My husband and I have been serving the Lord together since the beginning of our twenty-eight-year marriage. It was missionary ministry in the Congo that brought us together. Together, we’ve traveled to hundreds of churches raising support for our ministry. We’ve worked alongside hundreds of pastors as well as other missionaries. Both of us have felt the stress, burden, and isolation of ministry. Church politics, the arrogance expressed by ministry colleagues, being jostled by the constant battle to obtain positions of power and respect, plus the lack of emotional, prayer, and financial support have done much to attempt to strip us of hope. Often, like Paul, we’ve felt abandoned by those we served with and for.
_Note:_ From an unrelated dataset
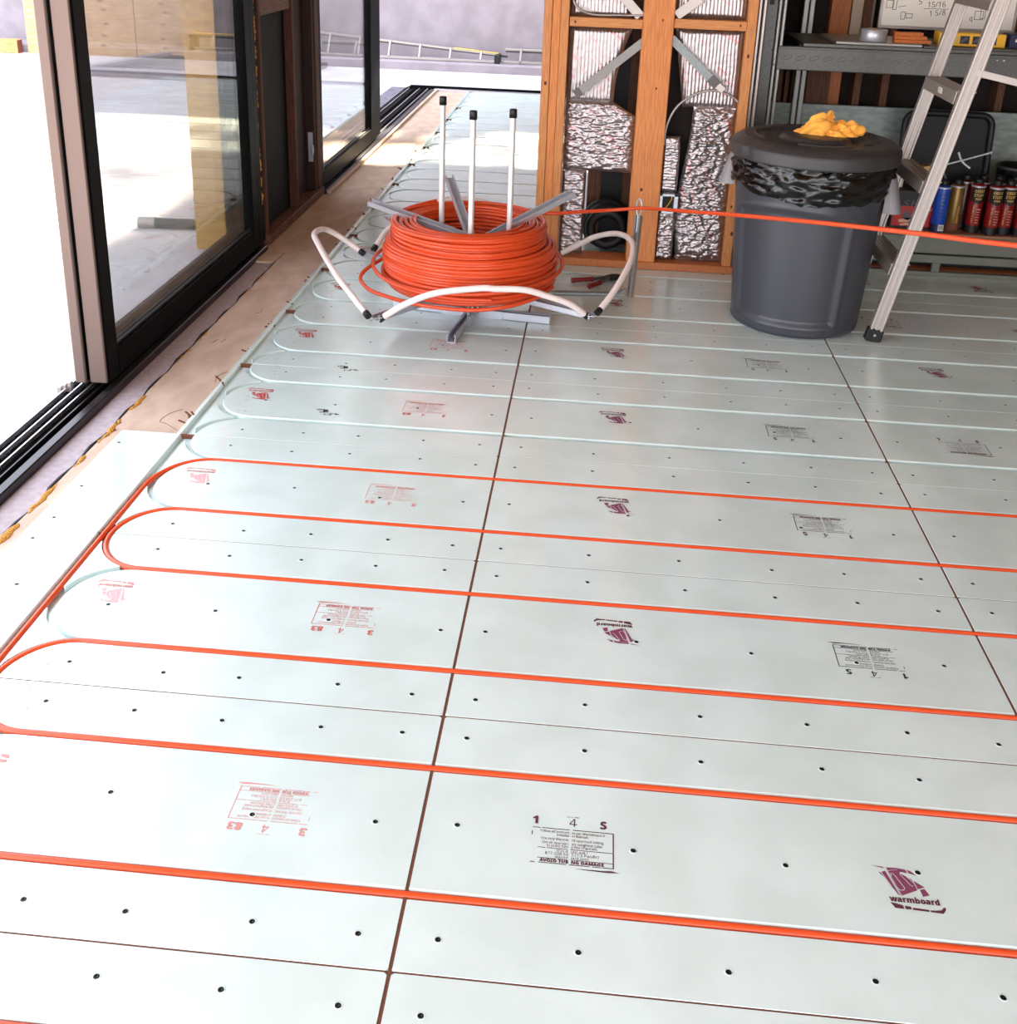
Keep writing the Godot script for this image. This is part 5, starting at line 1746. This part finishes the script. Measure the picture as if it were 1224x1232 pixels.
func build_small_things() -> void:
	var y := 0.2125
	var bc := foam_can("spray_can", "blue spray can with a white barcode at the edge of the lower shelf", Vector3(1.912, y, -4.005), M.blue, M.navy, false, "", 0.215)
	part("barcode", box(Vector3(0.026, 0.030, 0.001), 0.0), M.print_white, bc, Vector3(0.008, 0.024, 0.0336))
	var bars := st_new()
	for k in 8:
		box_to(bars, Transform3D(Basis.IDENTITY, Vector3(-0.002 + 0.0028 * k, 0.024, 0.0343)), Vector3(0.0014, 0.022, 0.0004), 0.0)
	part("bars", bars.commit(), M.print_grey, bc)
	var bl := st_new()
	for k in 7:
		box_to(bl, Transform3D(Basis.IDENTITY, Vector3(0.0, 0.185 - 0.018 * k, 0.0335)), Vector3(0.026 - 0.004 * (k % 3), 0.005, 0.0014), 0.0)
	part("fine_print", bl.commit(), M.navy, bc)
	var gc := foam_can("spray_can", "bronze coloured spray can between the blue can and the red cans", Vector3(1.992, y, -4.05), M.gold, M.timber_end, false, "", 0.215)
	var gl := st_new()
	letters_to(gl, "HIGH HEAT", 0.011, Transform3D(Basis(Vector3(0, 0, 1), PI / 2), Vector3(0.010, 0.085, 0.0325)), 0.085, true)
	part("upright_lettering", gl.commit(), M.print_gold, gc)
	var x0 := [2.078, 2.157, 2.223, 2.300]
	var lb := ["red foam can standing next to the bronze can, first of the front row", "red foam can, second of the front row of four", "red foam can, third of the front row of four", "red foam can last in the front row, cut by the picture edge"]
	for k in 4:
		foam_can("foam_can", lb[k], Vector3(x0[k], y, [-4.02, -3.995, -4.01, -4.0][k]), M.red_can, M.black_soft, true, "red foam cans on the lower shelf", 0.228)
	var lb2 := ["dark red foam can behind the gap beside the bronze can", "dark red foam can behind the first front can", "dark red foam can behind the second front can", "dark red foam can behind the third front can"]
	for k in 4:
		foam_can("foam_can", lb2[k], Vector3(2.046 + 0.078 * k, y, -4.105), M.red_dark, M.black_soft, false, "red foam cans on the lower shelf", 0.228)
	var bk := thing("black_bucket", "black tub with a grey rim behind the red cans", "bucket", Vector3(2.34, y, -4.26))
	part("tub", lathe([Vector2(0, 0.0), Vector2(0.09, 0.0), Vector2(0.105, 0.275), Vector2(0.108, 0.280), Vector2(0.108, 0.292), Vector2(0.101, 0.292), Vector2(0.087, 0.01), Vector2(0, 0.01)], 32), M.black_soft, bk)
	part("rim", lathe([Vector2(0.1085, 0.276), Vector2(0.111, 0.279), Vector2(0.111, 0.287), Vector2(0.1085, 0.290)], 32), M.alu_dark, bk)
	# the box of wipes
	var wx := thing("towel_box", "black and red carton of shop towels left of the ladder rail on the lower shelf", "box", Vector3(1.800, y, -4.11))
	part("carton", box(Vector3(0.215, 0.185, 0.16), 0.002), M.black_soft, wx, Vector3(0, 0.0925, 0))
	part("red_face", box(Vector3(0.205, 0.098, 0.001), 0.0), M.red_box, wx, Vector3(0.002, 0.060, 0.0805))
	var t1 := st_new()
	letters_to(t1, "off.", 0.030, Transform3D(Basis.from_euler(Vector3(-0.2, 0, 0.10)), Vector3(0.035, 0.160, 0.0808)), 0.050)
	part("lettering", t1.commit(), M.print_white, wx)
	var t2 := st_new()
	letters_to(t2, "SHOP", 0.034, Transform3D(Basis(Vector3(1, 0, 0), Vector3(0.3, 1, 0), Vector3(0, 0, 1)), Vector3(0.020, 0.122, 0.0808)), 0.150, true)
	part("lettering", t2.commit(), M.print_grey, wx)
	var t3 := st_new()
	letters_to(t3, "ORIGINAL", 0.014, Transform3D(Basis.IDENTITY, Vector3(0.055, 0.096, 0.0813)), 0.085, true)
	part("lettering", t3.commit(), M.print_cream, wx)
	# printed picture of a kneeling worker: flat shapes
	var pf := st_new()
	var picture := [[[-0.040, 0.088], [-0.030, 0.096], [-0.022, 0.088], [-0.026, 0.080], [-0.036, 0.080]], [[-0.050, 0.078], [-0.030, 0.082], [-0.014, 0.072], [-0.010, 0.045], [-0.030, 0.040], [-0.055, 0.048]]]
	for p in picture:
		var pl := PackedVector2Array()
		for q in p:
			pl.append(Vector2(q[0], q[1]))
		slab(pl, 0.0005, Transform3D(Basis.IDENTITY, Vector3(0, 0, 0.0811)), pf)
	part("printed_picture", pf.commit(), M.print_grey, wx)
	var pk := st_new()
	for p in [[[-0.070, 0.040], [-0.040, 0.052], [-0.012, 0.050], [-0.006, 0.038], [-0.030, 0.030], [-0.066, 0.028]], [[-0.062, 0.020], [-0.020, 0.028], [-0.010, 0.016], [-0.055, 0.012]]]:
		var pl := PackedVector2Array()
		for q in p:
			pl.append(Vector2(q[0], q[1]))
		slab(pl, 0.0005, Transform3D(Basis.IDENTITY, Vector3(0, 0, 0.0811)), pk)
	part("printed_picture", pk.commit(), M.print_cream, wx)
	# the open black case
	var cs := thing("black_case", "open black case with rounded corners leaning against the pale green panel", "case", Vector3(1.985, y + 0.014, -4.40))
	var tilt := Transform3D(Basis(Vector3(1, 0, 0), -0.12), Vector3(0, 0.250, 0.05))
	part("back", slab(rounded(0.43, 0.50, 0.055, 6), 0.016, tilt).commit(), M.black, cs)
	var lip := PackedVector3Array()
	for p in rounded(0.425, 0.495, 0.055, 6):
		lip.append(tilt * Vector3(p.x, p.y, 0.03))
	part("lip", tube(lip, 0.016, 10, true), M.black_soft, cs)
	# caulking gun
	var cg := thing("caulking_gun", "caulking gun with a bare steel rod lying on top of the cans", "tool", Vector3(0, 0, 0))
	part("rod", tube(PackedVector3Array([Vector3(1.885, 0.512, -4.07), Vector3(2.112, 0.592, -4.06)]), 0.0045, 8), M.galv, cg)
	part("hook", tube(curve([Vector3(2.112, 0.592, -4.06), Vector3(2.122, 0.598, -4.06), Vector3(2.120, 0.586, -4.055)], 6), 0.004, 8), M.galv, cg)
	var tr := st_new()
	channel_to(tr, Vector3(1.760, 0.478, -4.09), Vector3(1.890, 0.512, -4.07), 0.05, 0.036)
	part("cradle", tr.commit(), M.gold, cg)
	part("trigger", tube(curve([Vector3(1.905, 0.505, -4.07), Vector3(1.93, 0.46, -4.06), Vector3(1.935, 0.42, -4.06)], 6), 0.007, 8), M.alu_dark, cg)
	part("catch", tube(curve([Vector3(1.975, 0.585, -4.08), Vector3(1.995, 0.545, -4.07), Vector3(2.035, 0.515, -4.06)], 6), 0.006, 8), M.galv, cg)
	var wr := thing("paper_roll", "small white paper cone standing on the black and red carton", "paper", Vector3(1.725, y + 0.186, -4.12))
	part("cone", lathe([Vector2(0.024, 0.0), Vector2(0.026, 0.06), Vector2(0.014, 0.115), Vector2(0.004, 0.125), Vector2(0, 0.125)], 20), M.board_white, wr)
	# cutters on the floor
	var pl := thing("pipe_cutters", "red handled cutters lying on the floor by the stud wall", "cutters")
	for q in [[Vector3(0.165, 0.014, -3.49), Vector3(0.262, 0.016, -3.525), Vector3(0.325, 0.016, -3.565)], [Vector3(0.248, 0.014, -3.415), Vector3(0.295, 0.016, -3.475), Vector3(0.335, 0.016, -3.555)]]:
		var pts := curve([q[0], q[1]], 8)
		var rr := PackedFloat32Array()
		for i in pts.size():
			rr.append(0.013 - 0.003 * sin(PI * i / float(pts.size())))
		var st := st_new()
		tube_to(st, pts, 0.012, 10, false, true, rr)
		part("handle", st.commit(), M.red_grip, pl)
		var sh := st_new()
		bar_to(sh, q[1], q[2], 0.018, 0.010)
		part("shank", sh.commit(), M.alu_dark, pl)
	part("pivot", lathe([Vector2(0, 0.012), Vector2(0.014, 0.011), Vector2(0.017, 0.0), Vector2(0, 0.0)], 16), M.alu_dark, pl, Vector3(0.330, 0.010, -3.560))
	var jw := slab(PackedVector2Array([Vector2(0.0, -0.022), Vector2(0.05, -0.030), Vector2(0.078, -0.012), Vector2(0.070, 0.016), Vector2(0.045, 0.026), Vector2(0.0, 0.018)]), 0.014, Transform3D(Basis(Vector3(0.8, 0, -0.6), Vector3(-0.6, 0, -0.8), Vector3(0, 1, 0)), Vector3(0.328, 0.006, -3.562)))
	part("jaws", jw.commit(), M.rubber, pl)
So, where’s the hope? Why would anyone enter a ministry with this type of negativity? Despite all the downside of ministry, I could never regret the years of my life loving and serving Jesus! Jesus is the absolute best! Paul, at his first answer remembered only those who abandoned him during his ministry, but he often took the time at the end of his letters to thank his faithful colleagues. And in the passage above, he praised the faithfulness of his Commander and Colleague, Jesus Who “stood with him and strengthened him. Mark at the end of his gospel stated that the Lord was “working with” His disciples in the spread of the gospel. So, where is the hope in ministry? In Jesus Himself, the faithful God who works with us to share His good news of eternal life.